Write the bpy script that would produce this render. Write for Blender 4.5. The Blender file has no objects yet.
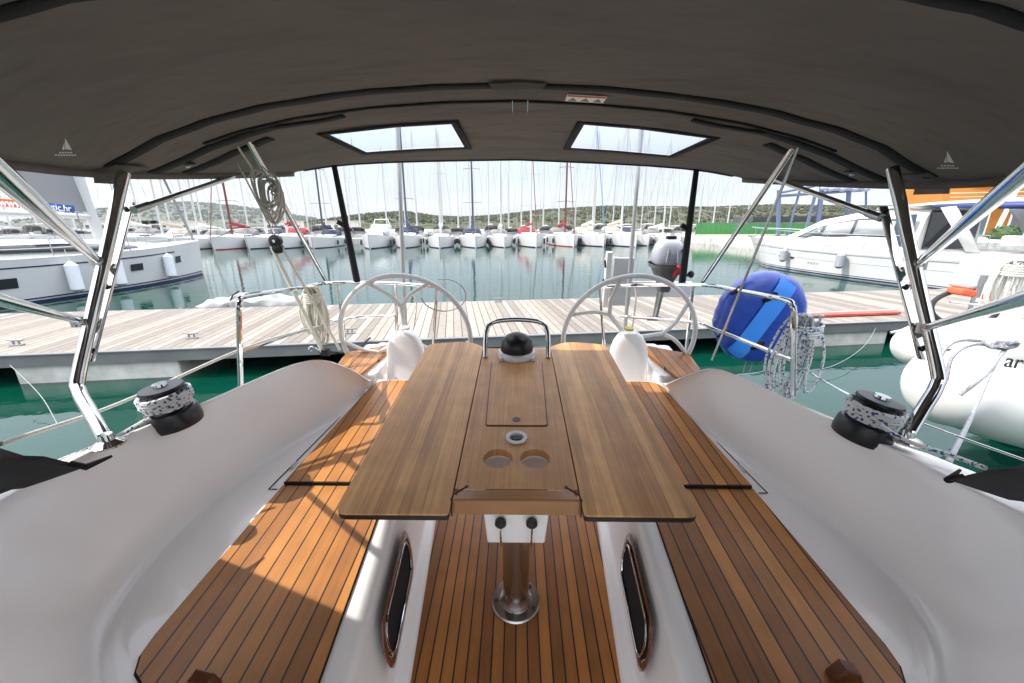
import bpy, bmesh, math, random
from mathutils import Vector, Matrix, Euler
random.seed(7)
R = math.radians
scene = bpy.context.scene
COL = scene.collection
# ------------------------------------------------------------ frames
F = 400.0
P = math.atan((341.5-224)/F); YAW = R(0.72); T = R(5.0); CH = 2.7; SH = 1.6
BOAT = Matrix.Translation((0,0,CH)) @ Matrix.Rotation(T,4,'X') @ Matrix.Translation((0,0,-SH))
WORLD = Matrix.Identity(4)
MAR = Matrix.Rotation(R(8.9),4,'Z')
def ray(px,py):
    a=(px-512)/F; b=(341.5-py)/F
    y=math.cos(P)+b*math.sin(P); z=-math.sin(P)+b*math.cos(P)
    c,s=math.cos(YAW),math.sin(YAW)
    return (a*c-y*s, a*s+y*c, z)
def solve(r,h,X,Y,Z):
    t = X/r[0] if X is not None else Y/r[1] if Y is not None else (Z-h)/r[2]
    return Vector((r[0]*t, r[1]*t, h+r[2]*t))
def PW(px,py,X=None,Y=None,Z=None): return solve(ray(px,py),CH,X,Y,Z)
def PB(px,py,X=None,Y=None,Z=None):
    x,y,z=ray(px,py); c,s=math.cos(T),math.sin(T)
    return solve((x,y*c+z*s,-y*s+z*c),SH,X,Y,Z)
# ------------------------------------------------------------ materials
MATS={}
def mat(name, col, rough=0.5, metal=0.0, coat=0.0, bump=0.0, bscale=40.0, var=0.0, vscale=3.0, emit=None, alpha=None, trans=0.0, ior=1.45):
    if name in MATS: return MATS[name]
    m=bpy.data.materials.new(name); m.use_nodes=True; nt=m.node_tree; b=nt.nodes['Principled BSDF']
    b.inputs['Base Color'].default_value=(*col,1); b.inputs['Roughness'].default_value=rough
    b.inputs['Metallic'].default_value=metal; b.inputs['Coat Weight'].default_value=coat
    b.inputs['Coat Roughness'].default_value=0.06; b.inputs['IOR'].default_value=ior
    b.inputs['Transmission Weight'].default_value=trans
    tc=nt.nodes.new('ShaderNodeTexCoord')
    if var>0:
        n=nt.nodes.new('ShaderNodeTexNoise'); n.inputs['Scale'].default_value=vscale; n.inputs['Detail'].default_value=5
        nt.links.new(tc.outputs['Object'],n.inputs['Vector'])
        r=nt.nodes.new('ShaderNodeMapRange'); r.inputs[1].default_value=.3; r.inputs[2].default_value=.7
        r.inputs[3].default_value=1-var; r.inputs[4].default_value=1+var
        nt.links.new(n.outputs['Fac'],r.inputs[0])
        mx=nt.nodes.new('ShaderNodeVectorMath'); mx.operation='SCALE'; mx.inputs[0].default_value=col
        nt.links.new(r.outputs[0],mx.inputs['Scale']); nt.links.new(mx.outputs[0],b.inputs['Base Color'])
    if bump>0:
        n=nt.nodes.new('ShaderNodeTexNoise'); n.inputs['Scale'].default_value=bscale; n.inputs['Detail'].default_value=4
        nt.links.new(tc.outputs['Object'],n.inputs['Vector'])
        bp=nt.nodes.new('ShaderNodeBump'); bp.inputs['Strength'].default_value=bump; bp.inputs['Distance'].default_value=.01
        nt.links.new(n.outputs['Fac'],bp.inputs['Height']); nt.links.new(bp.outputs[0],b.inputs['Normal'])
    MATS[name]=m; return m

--

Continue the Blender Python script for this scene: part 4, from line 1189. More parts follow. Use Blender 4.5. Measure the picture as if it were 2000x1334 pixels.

**Task statement**
Only lines holding the string "Blender" are wanted; gather each one from the entries above.

**Reply to the exercise**
Write the bpy script that would produce this render. Write for Blender 4.5. The Blender file has no objects yet.
Continue the Blender Python script for this scene: part 4, from line 1189. More parts follow. Use Blender 4.5. Measure the picture as if it were 2000x1334 pixels.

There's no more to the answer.